> _Task details_: Extract the data exactly, missing nothing.

> _Data excerpt_:
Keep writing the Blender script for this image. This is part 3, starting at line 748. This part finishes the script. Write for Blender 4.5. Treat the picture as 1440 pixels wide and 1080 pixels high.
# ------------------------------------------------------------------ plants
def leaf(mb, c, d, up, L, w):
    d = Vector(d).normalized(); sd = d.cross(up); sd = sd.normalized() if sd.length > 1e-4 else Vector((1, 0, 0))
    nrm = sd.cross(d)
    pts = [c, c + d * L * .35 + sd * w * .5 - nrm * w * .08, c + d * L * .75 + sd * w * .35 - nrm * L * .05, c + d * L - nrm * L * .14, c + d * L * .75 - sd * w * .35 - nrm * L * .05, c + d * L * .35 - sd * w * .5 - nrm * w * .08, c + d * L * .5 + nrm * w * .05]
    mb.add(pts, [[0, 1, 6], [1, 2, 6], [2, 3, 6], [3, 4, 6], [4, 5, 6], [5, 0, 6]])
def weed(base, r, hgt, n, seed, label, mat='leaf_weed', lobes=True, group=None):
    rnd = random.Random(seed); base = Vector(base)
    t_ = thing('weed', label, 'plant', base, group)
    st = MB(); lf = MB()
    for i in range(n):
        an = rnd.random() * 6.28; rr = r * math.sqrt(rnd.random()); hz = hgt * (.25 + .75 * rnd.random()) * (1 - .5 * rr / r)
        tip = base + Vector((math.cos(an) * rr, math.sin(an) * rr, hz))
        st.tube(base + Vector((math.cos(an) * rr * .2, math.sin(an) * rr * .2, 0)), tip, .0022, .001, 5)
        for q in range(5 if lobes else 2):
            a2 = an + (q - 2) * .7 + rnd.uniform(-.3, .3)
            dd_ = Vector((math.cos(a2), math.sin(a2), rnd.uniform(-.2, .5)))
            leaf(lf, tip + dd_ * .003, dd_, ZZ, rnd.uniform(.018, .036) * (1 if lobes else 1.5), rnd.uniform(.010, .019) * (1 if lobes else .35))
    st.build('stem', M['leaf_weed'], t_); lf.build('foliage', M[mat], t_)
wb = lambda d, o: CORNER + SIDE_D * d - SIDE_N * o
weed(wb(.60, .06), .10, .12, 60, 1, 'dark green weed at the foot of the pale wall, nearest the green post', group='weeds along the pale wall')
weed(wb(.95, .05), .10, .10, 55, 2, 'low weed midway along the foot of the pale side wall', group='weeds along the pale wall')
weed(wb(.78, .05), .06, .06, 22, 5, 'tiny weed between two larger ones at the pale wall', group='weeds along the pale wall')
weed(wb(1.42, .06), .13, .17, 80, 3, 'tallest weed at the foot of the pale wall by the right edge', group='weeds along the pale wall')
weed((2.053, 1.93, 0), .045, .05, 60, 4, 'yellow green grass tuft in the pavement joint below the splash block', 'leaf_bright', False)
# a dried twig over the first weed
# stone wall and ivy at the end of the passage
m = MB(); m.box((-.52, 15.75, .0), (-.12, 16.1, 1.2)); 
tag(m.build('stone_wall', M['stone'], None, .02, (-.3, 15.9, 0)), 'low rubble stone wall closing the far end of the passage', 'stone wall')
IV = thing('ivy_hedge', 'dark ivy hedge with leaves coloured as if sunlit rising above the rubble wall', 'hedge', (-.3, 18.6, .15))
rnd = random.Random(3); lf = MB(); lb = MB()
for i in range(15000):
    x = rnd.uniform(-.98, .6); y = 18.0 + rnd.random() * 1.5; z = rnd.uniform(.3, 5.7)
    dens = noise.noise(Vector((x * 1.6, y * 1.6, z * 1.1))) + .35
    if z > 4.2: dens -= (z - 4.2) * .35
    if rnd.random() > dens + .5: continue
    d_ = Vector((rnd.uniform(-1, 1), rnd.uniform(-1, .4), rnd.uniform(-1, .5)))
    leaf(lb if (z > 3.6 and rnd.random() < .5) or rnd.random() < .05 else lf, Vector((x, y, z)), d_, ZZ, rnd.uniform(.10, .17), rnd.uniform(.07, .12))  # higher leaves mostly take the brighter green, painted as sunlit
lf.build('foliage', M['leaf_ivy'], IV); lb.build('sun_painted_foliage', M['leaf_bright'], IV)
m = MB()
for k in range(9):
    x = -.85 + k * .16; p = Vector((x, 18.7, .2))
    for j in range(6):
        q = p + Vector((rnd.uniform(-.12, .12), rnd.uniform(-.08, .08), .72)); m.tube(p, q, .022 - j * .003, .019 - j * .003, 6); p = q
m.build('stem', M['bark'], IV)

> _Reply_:
Keep writing the Blender script for this image. This is part 3, starting at line 748. This part finishes the script. Write for Blender 4.5. Treat the picture as 1440 pixels wide and 1080 pixels high.
# ------------------------------------------------------------------ plants
def leaf(mb, c, d, up, L, w):
    d = Vector(d).normalized(); sd = d.cross(up); sd = sd.normalized() if sd.length > 1e-4 else Vector((1, 0, 0))
    nrm = sd.cross(d)
    pts = [c, c + d * L * .35 + sd * w * .5 - nrm * w * .08, c + d * L * .75 + sd * w * .35 - nrm * L * .05, c + d * L - nrm * L * .14, c + d * L * .75 - sd * w * .35 - nrm * L * .05, c + d * L * .35 - sd * w * .5 - nrm * w * .08, c + d * L * .5 + nrm * w * .05]
    mb.add(pts, [[0, 1, 6], [1, 2, 6], [2, 3, 6], [3, 4, 6], [4, 5, 6], [5, 0, 6]])
def weed(base, r, hgt, n, seed, label, mat='leaf_weed', lobes=True, group=None):
    rnd = random.Random(seed); base = Vector(base)
    t_ = thing('weed', label, 'plant', base, group)
    st = MB(); lf = MB()
    for i in range(n):
        an = rnd.random() * 6.28; rr = r * math.sqrt(rnd.random()); hz = hgt * (.25 + .75 * rnd.random()) * (1 - .5 * rr / r)
        tip = base + Vector((math.cos(an) * rr, math.sin(an) * rr, hz))
        st.tube(base + Vector((math.cos(an) * rr * .2, math.sin(an) * rr * .2, 0)), tip, .0022, .001, 5)
        for q in range(5 if lobes else 2):
            a2 = an + (q - 2) * .7 + rnd.uniform(-.3, .3)
            dd_ = Vector((math.cos(a2), math.sin(a2), rnd.uniform(-.2, .5)))
            leaf(lf, tip + dd_ * .003, dd_, ZZ, rnd.uniform(.018, .036) * (1 if lobes else 1.5), rnd.uniform(.010, .019) * (1 if lobes else .35))
    st.build('stem', M['leaf_weed'], t_); lf.build('foliage', M[mat], t_)
wb = lambda d, o: CORNER + SIDE_D * d - SIDE_N * o
weed(wb(.60, .06), .10, .12, 60, 1, 'dark green weed at the foot of the pale wall, nearest the green post', group='weeds along the pale wall')
weed(wb(.95, .05), .10, .10, 55, 2, 'low weed midway along the foot of the pale side wall', group='weeds along the pale wall')
weed(wb(.78, .05), .06, .06, 22, 5, 'tiny weed between two larger ones at the pale wall', group='weeds along the pale wall')
weed(wb(1.42, .06), .13, .17, 80, 3, 'tallest weed at the foot of the pale wall by the right edge', group='weeds along the pale wall')
weed((2.053, 1.93, 0), .045, .05, 60, 4, 'yellow green grass tuft in the pavement joint below the splash block', 'leaf_bright', False)
# a dried twig over the first weed
# stone wall and ivy at the end of the passage
m = MB(); m.box((-.52, 15.75, .0), (-.12, 16.1, 1.2)); 
tag(m.build('stone_wall', M['stone'], None, .02, (-.3, 15.9, 0)), 'low rubble stone wall closing the far end of the passage', 'stone wall')
IV = thing('ivy_hedge', 'dark ivy hedge with leaves coloured as if sunlit rising above the rubble wall', 'hedge', (-.3, 18.6, .15))
rnd = random.Random(3); lf = MB(); lb = MB()
for i in range(15000):
    x = rnd.uniform(-.98, .6); y = 18.0 + rnd.random() * 1.5; z = rnd.uniform(.3, 5.7)
    dens = noise.noise(Vector((x * 1.6, y * 1.6, z * 1.1))) + .35
    if z > 4.2: dens -= (z - 4.2) * .35
    if rnd.random() > dens + .5: continue
    d_ = Vector((rnd.uniform(-1, 1), rnd.uniform(-1, .4), rnd.uniform(-1, .5)))
    leaf(lb if (z > 3.6 and rnd.random() < .5) or rnd.random() < .05 else lf, Vector((x, y, z)), d_, ZZ, rnd.uniform(.10, .17), rnd.uniform(.07, .12))  # higher leaves mostly take the brighter green, painted as sunlit
lf.build('foliage', M['leaf_ivy'], IV); lb.build('sun_painted_foliage', M['leaf_bright'], IV)
m = MB()
for k in range(9):
    x = -.85 + k * .16; p = Vector((x, 18.7, .2))
    for j in range(6):
        q = p + Vector((rnd.uniform(-.12, .12), rnd.uniform(-.08, .08), .72)); m.tube(p, q, .022 - j * .003, .019 - j * .003, 6); p = q
m.build('stem', M['bark'], IV)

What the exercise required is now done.